▶ _Collected material_
-=-=-=-=-
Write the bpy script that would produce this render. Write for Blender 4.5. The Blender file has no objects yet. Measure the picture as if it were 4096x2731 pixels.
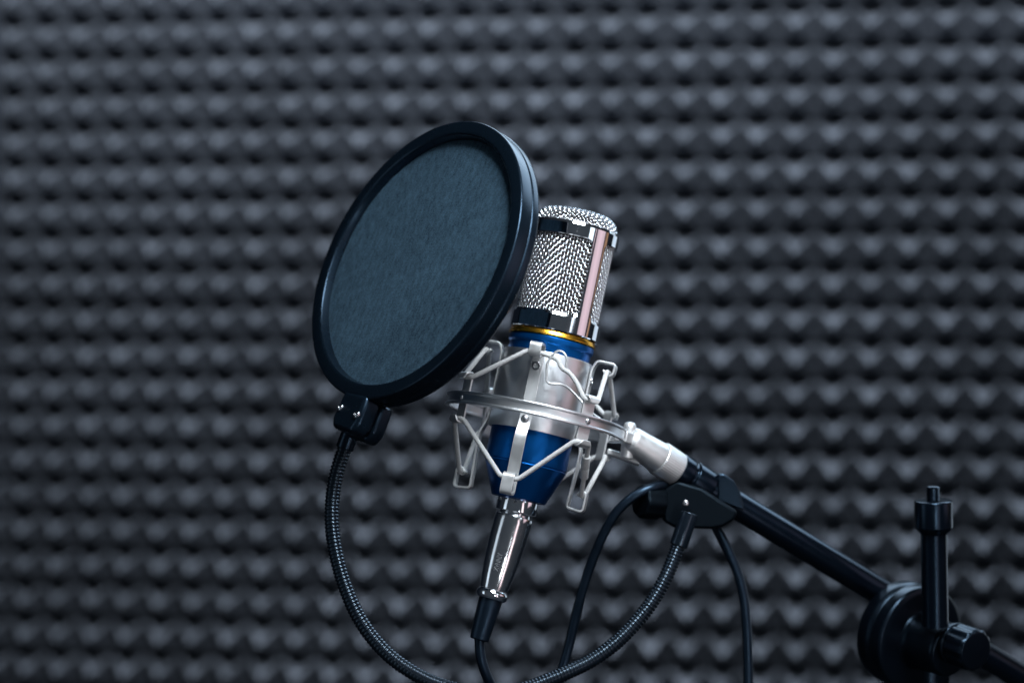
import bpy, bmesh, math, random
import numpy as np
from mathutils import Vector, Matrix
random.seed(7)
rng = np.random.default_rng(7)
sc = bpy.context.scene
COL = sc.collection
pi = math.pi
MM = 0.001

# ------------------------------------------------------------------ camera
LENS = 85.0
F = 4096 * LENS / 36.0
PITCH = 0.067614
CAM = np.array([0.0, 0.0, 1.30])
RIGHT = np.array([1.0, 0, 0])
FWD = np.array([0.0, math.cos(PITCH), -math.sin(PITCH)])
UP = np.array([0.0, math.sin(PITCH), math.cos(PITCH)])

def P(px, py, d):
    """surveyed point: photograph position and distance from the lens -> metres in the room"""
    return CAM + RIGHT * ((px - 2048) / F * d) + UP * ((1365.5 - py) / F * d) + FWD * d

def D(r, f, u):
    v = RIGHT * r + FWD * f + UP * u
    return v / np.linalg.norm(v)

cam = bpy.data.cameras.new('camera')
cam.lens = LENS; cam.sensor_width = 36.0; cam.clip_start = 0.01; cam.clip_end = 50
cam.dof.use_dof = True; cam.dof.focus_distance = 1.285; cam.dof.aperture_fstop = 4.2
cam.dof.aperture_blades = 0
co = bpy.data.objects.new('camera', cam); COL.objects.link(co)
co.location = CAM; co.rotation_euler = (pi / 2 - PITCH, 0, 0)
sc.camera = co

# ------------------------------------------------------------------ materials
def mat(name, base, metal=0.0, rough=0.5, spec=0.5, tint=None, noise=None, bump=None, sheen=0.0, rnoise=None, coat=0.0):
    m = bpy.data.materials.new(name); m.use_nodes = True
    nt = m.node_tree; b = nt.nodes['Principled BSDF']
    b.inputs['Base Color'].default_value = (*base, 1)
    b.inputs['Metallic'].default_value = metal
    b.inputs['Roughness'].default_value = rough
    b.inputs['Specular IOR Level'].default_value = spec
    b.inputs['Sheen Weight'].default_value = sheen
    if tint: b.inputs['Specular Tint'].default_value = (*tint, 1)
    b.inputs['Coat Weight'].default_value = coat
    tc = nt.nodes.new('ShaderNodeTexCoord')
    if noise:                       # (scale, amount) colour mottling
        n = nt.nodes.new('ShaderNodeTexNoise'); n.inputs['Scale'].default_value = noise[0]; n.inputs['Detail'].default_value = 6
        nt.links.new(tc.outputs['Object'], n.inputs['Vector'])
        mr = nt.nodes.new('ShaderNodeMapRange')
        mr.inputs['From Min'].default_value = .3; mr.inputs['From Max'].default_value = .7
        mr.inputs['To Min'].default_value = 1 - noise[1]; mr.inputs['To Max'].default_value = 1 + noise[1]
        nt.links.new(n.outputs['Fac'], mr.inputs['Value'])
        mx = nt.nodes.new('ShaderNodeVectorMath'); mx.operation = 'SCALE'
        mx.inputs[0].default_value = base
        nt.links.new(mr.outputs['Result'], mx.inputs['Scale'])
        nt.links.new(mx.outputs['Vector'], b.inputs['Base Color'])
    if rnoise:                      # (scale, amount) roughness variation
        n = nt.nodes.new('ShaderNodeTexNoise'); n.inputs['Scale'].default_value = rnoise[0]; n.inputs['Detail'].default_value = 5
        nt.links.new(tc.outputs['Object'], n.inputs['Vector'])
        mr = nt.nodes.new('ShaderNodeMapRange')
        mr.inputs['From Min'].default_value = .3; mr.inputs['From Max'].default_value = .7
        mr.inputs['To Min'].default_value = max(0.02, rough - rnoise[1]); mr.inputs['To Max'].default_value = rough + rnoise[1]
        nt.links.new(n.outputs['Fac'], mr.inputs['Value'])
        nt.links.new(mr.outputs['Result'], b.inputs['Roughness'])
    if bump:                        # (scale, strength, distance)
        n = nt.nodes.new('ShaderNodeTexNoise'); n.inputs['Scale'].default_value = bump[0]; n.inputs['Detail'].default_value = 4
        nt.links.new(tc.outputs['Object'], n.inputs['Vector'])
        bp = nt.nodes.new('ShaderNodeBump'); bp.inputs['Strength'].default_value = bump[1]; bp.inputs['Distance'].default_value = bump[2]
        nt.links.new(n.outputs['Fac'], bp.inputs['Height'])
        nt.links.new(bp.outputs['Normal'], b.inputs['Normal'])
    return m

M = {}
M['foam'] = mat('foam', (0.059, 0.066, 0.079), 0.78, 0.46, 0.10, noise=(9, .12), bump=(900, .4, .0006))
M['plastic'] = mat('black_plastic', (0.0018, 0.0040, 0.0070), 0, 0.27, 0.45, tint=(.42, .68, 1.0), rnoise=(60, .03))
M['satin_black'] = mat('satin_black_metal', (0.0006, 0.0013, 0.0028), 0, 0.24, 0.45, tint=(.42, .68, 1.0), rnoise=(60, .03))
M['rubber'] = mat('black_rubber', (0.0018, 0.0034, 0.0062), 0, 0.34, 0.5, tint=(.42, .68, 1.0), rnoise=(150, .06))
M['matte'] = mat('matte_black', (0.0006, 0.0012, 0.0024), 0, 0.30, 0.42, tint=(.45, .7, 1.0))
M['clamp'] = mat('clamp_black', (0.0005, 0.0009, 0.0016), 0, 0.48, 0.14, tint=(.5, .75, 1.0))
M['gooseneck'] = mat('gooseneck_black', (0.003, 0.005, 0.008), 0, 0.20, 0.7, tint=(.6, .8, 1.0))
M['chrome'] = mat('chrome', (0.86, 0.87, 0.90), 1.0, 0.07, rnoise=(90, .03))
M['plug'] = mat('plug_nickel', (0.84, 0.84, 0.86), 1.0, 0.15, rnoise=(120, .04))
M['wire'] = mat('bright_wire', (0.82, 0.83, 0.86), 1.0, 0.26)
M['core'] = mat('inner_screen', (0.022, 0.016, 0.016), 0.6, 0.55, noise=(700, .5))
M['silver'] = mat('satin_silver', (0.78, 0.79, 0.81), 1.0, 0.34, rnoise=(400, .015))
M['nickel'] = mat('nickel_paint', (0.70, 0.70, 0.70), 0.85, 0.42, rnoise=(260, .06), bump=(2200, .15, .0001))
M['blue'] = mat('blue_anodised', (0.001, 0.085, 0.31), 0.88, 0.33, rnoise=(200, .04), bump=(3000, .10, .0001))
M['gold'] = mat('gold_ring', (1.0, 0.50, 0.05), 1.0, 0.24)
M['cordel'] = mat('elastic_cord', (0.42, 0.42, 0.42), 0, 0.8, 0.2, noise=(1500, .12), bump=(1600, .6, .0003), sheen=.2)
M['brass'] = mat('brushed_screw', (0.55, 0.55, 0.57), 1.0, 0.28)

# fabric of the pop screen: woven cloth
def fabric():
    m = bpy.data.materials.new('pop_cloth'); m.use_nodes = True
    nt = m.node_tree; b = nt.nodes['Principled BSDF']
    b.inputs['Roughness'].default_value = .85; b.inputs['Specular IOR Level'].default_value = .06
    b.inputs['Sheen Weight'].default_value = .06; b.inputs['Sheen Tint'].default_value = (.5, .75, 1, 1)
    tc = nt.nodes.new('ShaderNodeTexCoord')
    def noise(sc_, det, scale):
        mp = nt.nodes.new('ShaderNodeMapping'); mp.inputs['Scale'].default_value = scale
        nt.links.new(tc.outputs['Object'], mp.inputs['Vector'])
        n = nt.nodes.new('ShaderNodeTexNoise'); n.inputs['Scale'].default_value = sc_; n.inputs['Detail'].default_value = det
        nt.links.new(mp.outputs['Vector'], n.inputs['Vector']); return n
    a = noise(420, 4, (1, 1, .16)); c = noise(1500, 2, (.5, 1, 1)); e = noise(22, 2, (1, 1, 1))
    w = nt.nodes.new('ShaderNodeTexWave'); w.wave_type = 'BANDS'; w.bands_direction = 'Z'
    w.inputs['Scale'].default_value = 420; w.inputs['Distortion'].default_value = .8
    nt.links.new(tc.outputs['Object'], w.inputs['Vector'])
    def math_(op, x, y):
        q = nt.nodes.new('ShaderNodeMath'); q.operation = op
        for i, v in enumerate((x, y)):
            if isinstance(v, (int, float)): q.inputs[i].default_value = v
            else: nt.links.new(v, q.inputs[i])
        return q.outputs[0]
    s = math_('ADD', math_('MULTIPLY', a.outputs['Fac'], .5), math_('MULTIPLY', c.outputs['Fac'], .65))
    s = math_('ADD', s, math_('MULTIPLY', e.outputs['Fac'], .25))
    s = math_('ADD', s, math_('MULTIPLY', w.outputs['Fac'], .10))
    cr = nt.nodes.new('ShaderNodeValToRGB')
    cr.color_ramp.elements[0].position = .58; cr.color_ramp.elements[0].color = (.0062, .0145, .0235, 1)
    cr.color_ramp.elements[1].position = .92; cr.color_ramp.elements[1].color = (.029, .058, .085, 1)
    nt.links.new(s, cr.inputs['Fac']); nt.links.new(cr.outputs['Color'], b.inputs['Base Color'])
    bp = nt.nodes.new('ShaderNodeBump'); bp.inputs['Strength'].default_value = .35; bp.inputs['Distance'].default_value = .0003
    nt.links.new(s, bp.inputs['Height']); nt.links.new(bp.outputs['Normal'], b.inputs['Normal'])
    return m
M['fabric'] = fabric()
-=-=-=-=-
▶ _Written exercise_
Leave out the pictures and repeat exactly the lines from the start of the material through the line that contains "return v / np.linalg.norm(v)", both included.

▶ _Exercise response_
Write the bpy script that would produce this render. Write for Blender 4.5. The Blender file has no objects yet. Measure the picture as if it were 4096x2731 pixels.
import bpy, bmesh, math, random
import numpy as np
from mathutils import Vector, Matrix
random.seed(7)
rng = np.random.default_rng(7)
sc = bpy.context.scene
COL = sc.collection
pi = math.pi
MM = 0.001

# ------------------------------------------------------------------ camera
LENS = 85.0
F = 4096 * LENS / 36.0
PITCH = 0.067614
CAM = np.array([0.0, 0.0, 1.30])
RIGHT = np.array([1.0, 0, 0])
FWD = np.array([0.0, math.cos(PITCH), -math.sin(PITCH)])
UP = np.array([0.0, math.sin(PITCH), math.cos(PITCH)])

def P(px, py, d):
    """surveyed point: photograph position and distance from the lens -> metres in the room"""
    return CAM + RIGHT * ((px - 2048) / F * d) + UP * ((1365.5 - py) / F * d) + FWD * d

def D(r, f, u):
    v = RIGHT * r + FWD * f + UP * u
    return v / np.linalg.norm(v)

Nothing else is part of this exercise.